El murmullo recorre la pequeña plaza a oleadas asimétricas, la luna llena parece tener alterada a la gente, la del pueblo y los que hemos llegado allí de fuera. Hace calor, demasiado para una noche de Semana Santa como esa, y más porque estamos apelotonados unos contra otros, expectantes. Los protagonistan van llegando, unos con su tambor, otros con el resuello entrecortaddo, a duras penas sosteniendo el pesado bombo. Van de negro, de arriba a abajo, hasta los pies, como enlutados, pero en sus ojos no se lee tristeza, no, su expresión más bien contiene un imperceptible germen de pasión en forma de ansiedad. Miran el reloj del ayuntamiento de reojo.
A lo lejos se escucha el redoble pausado de un tambor acompañado por el gañido cansino de una corneta, la gente baja la voz; no, no va a empezar todavía, es el preludio. Por una de las calles laterales, entran a la plaza una docena de soldados romanos de cartón piedra. Nos apretamos más para dejar que esa suerte de cohorte de imitación llegue al centro de la plaza sosteniendo una cruz sencilla con un crucificado preñado de dolor. Los petos son de latón, las botas de un chillón color verde; pero da lo mismo, en sus facciones está esa dignidad de las grandes ocasiones, de quien se sabe actor y protagonista de un evento importante.
Ya falta menos. Van a dar las doce. La corporación municipal nos observa desde su lugar de prerivilegio: el balcón por el que asoma ahora uno de esos soldaditos romanos.
La gente comienza a chistar al de al lado para que se calle, el silencio es como la onda de un estanque, bueno, como cientos de ellas: se extiende, nos abofetea y con resolución apaga los restos del murmullo que aún sobreviven en el aire.

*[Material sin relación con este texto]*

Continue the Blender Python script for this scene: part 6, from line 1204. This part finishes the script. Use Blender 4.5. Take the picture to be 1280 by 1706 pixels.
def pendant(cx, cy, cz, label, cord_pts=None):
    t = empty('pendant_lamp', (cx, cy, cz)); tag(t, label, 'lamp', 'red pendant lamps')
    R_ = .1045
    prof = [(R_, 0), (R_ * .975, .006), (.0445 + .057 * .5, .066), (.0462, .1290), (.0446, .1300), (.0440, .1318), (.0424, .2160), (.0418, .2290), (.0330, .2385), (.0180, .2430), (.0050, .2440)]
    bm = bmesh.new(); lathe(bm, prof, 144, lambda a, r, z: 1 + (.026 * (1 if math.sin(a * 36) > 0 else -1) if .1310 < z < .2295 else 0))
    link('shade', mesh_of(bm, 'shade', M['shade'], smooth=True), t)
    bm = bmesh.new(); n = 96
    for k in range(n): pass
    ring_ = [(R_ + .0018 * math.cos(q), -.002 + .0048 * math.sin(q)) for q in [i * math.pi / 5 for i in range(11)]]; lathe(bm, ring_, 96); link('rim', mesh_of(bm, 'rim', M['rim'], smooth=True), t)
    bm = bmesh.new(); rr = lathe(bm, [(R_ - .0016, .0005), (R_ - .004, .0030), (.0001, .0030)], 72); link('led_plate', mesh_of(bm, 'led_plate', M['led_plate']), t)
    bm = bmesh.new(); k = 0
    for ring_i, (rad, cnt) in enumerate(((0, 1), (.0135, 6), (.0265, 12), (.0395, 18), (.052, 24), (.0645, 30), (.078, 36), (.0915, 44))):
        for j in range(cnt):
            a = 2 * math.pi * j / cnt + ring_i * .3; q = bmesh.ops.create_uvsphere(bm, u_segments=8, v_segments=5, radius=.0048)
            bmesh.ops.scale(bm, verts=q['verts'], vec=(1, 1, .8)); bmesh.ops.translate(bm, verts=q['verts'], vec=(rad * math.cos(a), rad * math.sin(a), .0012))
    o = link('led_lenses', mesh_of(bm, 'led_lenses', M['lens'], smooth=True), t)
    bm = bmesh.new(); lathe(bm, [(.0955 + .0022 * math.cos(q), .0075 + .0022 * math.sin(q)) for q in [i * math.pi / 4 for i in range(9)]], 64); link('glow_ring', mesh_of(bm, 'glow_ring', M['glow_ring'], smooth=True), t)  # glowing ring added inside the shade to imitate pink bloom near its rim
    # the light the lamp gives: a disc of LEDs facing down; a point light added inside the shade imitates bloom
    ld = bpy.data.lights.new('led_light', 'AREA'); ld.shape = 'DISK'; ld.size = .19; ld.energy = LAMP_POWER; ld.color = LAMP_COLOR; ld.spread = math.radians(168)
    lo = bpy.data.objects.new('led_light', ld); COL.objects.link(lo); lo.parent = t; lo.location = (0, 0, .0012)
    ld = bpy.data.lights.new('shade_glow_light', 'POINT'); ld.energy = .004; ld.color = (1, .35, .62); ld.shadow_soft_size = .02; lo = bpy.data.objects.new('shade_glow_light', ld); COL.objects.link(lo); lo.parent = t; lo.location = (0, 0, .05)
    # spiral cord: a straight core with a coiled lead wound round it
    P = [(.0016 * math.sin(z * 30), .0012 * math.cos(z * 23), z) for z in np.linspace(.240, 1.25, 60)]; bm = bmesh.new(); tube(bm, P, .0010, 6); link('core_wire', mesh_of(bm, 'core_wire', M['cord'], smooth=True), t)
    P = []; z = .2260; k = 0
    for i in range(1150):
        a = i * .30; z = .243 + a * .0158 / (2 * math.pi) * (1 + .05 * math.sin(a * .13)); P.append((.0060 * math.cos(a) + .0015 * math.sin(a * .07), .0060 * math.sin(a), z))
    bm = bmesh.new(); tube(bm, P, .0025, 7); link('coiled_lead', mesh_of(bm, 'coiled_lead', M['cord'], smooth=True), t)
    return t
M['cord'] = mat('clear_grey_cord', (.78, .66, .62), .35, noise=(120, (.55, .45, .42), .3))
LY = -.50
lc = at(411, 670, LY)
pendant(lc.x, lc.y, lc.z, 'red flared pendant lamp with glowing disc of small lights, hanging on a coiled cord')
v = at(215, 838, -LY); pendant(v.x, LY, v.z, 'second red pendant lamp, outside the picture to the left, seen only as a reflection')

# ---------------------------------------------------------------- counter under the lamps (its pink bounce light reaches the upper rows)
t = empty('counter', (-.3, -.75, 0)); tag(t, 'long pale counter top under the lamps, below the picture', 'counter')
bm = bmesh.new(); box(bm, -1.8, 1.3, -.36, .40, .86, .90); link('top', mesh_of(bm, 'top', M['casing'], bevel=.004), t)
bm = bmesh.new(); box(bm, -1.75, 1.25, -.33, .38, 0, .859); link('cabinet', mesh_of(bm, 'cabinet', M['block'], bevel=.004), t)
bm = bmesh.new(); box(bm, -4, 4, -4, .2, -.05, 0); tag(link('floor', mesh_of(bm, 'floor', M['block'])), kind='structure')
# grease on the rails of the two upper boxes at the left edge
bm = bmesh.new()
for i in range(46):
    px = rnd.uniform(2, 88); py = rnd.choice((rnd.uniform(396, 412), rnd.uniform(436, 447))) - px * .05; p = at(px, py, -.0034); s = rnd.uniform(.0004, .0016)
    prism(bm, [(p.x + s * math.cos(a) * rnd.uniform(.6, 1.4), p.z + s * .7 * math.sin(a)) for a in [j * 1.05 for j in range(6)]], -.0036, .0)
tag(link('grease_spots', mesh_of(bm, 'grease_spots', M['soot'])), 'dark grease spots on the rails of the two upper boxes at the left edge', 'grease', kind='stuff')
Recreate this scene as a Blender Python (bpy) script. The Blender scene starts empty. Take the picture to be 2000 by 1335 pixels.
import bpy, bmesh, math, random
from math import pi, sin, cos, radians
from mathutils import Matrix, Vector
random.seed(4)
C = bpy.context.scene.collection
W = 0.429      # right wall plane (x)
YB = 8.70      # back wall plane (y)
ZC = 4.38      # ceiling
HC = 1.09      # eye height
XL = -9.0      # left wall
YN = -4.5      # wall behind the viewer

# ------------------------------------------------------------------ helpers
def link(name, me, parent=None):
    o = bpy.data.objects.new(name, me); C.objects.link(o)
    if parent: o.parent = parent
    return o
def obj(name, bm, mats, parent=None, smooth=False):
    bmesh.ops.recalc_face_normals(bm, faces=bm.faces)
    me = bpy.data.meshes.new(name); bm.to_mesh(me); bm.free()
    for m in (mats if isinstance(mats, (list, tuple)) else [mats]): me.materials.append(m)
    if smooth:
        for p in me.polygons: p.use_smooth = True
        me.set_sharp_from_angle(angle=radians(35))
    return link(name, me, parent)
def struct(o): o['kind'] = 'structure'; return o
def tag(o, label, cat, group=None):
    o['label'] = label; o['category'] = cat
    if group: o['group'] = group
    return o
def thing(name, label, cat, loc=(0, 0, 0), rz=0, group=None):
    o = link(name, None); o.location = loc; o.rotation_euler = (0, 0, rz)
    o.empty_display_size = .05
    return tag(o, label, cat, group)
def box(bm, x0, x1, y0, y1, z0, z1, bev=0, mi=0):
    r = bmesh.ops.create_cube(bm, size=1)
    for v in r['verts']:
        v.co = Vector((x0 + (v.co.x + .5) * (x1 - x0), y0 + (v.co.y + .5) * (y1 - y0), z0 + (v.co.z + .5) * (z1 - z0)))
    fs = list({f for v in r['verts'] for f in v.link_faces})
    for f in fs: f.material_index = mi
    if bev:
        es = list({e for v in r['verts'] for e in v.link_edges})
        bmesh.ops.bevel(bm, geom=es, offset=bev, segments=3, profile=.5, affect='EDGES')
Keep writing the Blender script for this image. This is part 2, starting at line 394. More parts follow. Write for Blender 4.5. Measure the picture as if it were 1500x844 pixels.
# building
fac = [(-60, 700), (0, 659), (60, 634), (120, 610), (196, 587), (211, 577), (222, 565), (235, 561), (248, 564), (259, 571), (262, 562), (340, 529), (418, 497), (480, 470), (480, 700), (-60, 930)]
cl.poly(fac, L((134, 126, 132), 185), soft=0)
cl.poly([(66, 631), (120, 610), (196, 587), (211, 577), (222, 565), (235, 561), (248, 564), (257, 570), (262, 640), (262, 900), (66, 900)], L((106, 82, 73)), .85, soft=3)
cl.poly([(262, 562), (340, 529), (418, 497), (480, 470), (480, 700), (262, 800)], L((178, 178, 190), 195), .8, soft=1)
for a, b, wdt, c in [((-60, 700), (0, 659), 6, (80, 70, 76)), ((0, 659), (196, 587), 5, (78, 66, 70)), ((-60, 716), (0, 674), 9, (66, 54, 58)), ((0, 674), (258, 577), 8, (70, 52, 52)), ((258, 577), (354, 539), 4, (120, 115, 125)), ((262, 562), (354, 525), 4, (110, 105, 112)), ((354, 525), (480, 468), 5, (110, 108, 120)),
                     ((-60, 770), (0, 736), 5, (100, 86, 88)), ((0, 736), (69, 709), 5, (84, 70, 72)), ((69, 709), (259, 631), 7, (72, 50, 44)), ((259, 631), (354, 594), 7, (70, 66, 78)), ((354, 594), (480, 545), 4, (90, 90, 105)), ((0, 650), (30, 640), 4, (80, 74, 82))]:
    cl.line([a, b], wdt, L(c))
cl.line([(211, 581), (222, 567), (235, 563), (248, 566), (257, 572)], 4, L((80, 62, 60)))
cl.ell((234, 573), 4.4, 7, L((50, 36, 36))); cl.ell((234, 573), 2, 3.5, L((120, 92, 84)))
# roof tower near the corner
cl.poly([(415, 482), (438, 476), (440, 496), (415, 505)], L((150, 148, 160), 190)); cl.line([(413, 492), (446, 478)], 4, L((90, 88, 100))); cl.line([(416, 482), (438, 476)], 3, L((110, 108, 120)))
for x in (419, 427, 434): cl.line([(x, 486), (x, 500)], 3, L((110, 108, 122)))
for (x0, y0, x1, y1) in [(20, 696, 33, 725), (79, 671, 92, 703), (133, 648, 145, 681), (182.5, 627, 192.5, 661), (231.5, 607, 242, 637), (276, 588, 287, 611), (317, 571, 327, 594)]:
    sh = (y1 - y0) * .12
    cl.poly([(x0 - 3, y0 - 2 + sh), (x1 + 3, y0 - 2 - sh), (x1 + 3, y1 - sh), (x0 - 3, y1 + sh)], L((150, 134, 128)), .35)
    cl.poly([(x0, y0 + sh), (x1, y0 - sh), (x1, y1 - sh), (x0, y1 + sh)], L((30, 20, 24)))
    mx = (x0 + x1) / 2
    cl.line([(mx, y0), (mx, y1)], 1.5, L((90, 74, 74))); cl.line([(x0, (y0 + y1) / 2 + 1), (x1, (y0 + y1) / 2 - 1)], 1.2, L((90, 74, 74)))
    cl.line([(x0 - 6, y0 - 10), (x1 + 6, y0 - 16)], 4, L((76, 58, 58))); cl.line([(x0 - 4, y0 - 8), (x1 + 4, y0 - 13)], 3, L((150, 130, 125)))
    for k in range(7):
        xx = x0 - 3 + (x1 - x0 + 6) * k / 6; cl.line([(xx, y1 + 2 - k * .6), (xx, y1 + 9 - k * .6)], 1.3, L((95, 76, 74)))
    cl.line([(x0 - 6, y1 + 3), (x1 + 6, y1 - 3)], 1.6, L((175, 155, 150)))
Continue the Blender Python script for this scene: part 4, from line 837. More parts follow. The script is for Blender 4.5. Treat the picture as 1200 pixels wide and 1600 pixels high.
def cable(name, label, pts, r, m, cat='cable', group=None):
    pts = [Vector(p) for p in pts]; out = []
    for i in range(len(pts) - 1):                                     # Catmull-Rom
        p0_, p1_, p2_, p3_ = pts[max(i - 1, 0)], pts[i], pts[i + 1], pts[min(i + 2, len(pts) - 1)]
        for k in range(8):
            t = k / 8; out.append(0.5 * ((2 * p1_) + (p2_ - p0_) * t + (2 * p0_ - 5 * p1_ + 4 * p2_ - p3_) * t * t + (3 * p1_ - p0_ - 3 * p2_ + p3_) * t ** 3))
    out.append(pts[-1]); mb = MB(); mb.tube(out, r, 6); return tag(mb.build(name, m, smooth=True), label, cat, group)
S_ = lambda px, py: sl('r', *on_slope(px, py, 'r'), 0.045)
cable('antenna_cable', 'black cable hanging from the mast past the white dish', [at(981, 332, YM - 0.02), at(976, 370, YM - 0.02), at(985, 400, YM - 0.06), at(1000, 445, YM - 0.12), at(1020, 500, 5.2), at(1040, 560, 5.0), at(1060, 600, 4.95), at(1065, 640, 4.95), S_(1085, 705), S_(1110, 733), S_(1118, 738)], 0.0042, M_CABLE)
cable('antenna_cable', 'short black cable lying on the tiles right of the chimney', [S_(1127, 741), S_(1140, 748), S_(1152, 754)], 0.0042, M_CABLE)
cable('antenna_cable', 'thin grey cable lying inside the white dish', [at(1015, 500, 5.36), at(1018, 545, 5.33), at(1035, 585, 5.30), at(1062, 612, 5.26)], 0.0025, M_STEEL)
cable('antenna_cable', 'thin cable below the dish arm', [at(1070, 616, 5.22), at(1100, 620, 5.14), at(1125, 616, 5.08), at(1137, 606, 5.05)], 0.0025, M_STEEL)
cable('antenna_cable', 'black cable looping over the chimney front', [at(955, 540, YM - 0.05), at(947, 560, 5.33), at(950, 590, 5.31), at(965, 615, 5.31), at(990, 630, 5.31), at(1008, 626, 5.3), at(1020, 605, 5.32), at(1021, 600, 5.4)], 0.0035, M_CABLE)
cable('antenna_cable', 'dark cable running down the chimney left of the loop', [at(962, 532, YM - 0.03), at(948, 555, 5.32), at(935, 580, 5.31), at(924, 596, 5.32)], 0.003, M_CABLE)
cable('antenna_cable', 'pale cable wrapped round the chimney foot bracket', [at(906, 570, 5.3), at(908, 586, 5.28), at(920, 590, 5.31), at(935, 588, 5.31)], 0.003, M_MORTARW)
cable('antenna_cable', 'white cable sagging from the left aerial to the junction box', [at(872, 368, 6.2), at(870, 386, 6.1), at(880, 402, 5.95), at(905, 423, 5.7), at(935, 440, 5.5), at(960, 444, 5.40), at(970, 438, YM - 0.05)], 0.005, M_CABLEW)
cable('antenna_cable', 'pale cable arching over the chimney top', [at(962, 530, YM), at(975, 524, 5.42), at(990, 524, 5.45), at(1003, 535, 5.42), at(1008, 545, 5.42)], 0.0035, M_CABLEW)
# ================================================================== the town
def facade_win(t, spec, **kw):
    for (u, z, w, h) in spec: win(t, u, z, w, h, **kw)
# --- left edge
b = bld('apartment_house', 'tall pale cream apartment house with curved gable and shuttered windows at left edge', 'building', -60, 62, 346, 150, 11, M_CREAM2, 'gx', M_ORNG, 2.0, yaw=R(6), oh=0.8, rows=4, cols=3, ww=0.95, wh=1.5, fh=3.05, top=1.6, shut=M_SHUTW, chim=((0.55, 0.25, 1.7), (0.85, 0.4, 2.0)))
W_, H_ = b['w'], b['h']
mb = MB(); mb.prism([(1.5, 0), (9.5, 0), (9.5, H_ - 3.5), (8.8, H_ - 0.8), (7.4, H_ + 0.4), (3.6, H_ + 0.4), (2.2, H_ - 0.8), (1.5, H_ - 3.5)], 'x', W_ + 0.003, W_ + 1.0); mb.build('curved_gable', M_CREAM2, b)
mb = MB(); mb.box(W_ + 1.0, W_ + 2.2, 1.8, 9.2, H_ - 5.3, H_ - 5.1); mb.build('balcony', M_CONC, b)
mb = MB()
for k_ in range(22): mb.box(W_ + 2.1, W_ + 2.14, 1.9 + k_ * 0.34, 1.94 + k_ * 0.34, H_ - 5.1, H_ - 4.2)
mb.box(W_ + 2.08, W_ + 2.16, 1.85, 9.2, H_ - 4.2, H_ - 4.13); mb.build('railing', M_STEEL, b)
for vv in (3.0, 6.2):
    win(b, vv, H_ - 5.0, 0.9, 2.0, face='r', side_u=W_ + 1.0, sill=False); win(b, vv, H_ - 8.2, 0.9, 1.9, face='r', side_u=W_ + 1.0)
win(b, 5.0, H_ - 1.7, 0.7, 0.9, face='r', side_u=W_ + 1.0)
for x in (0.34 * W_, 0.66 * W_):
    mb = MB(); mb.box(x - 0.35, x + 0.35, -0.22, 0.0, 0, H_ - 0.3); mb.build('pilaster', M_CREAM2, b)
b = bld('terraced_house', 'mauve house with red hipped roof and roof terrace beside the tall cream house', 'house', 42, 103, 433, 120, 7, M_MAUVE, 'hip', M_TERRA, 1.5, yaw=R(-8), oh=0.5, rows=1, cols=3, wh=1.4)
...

Los de los tambores y bombos sudan, se miran; hay sonrisas nerviosas y rostros cargados de concentración y serenidad. Algunos acaricián la piel tensa de su bombo, el plástico transparente del tambor, es como si buscaran en él una vibración adelantada, como si quisieran transmitir al objeto parte de su tensión.
Silencio.
El reloj da los cuartos, tañe una vez y otra, así hasta doce.
Suena la corneta.
Y la hora se rompe con ordenado estruendo. El suelo tiembla, mis manos tiemblan, mi tórax tiembla, el aire tiembla. El sonido ensordece recorre en un suspiro la amplitud claustrofóbica de la plaza, nos aplasta con su energía; pero no nos equivoquemos, es agradable, en un estruendo hermoso, armónico. Las manos suben y bajan, los rostros muestran el éxtasis. Quienes protagonizan la rompida, por mor de un destino ineludible, han hecho que su corazón deje de latir, y han transmitido esa esencia vital a sus bombos y tambores.
Ya no late el corazón, laten los tambores.
Pasan los minutos, y el estruendo no cesa, el aire está inundado por una energía especial, animado por una fuerza periódica. A veces la intensidad sube, otras baja, a veces se desordena un poco, para luego recuperar su compostura con renovado brío. El sonido tiene vida propia, alma.
Ha pasado media hora y nadie ceja en su empeño de reventarse la mano contra el bombo, el espíritu contra el tambor; hasta los niños están contagiados de esa pasión pagana. Porque esta es una devoción intemporal, un rito ancestral que trasciende creencias. Es el trance del chamán, el baile ritual, el sonido que conduce a los dioses o nos baja a los infiernos en busca de algo que nos haga comprender el mundo.
Es el latido de la Tierra; yo lo siento así.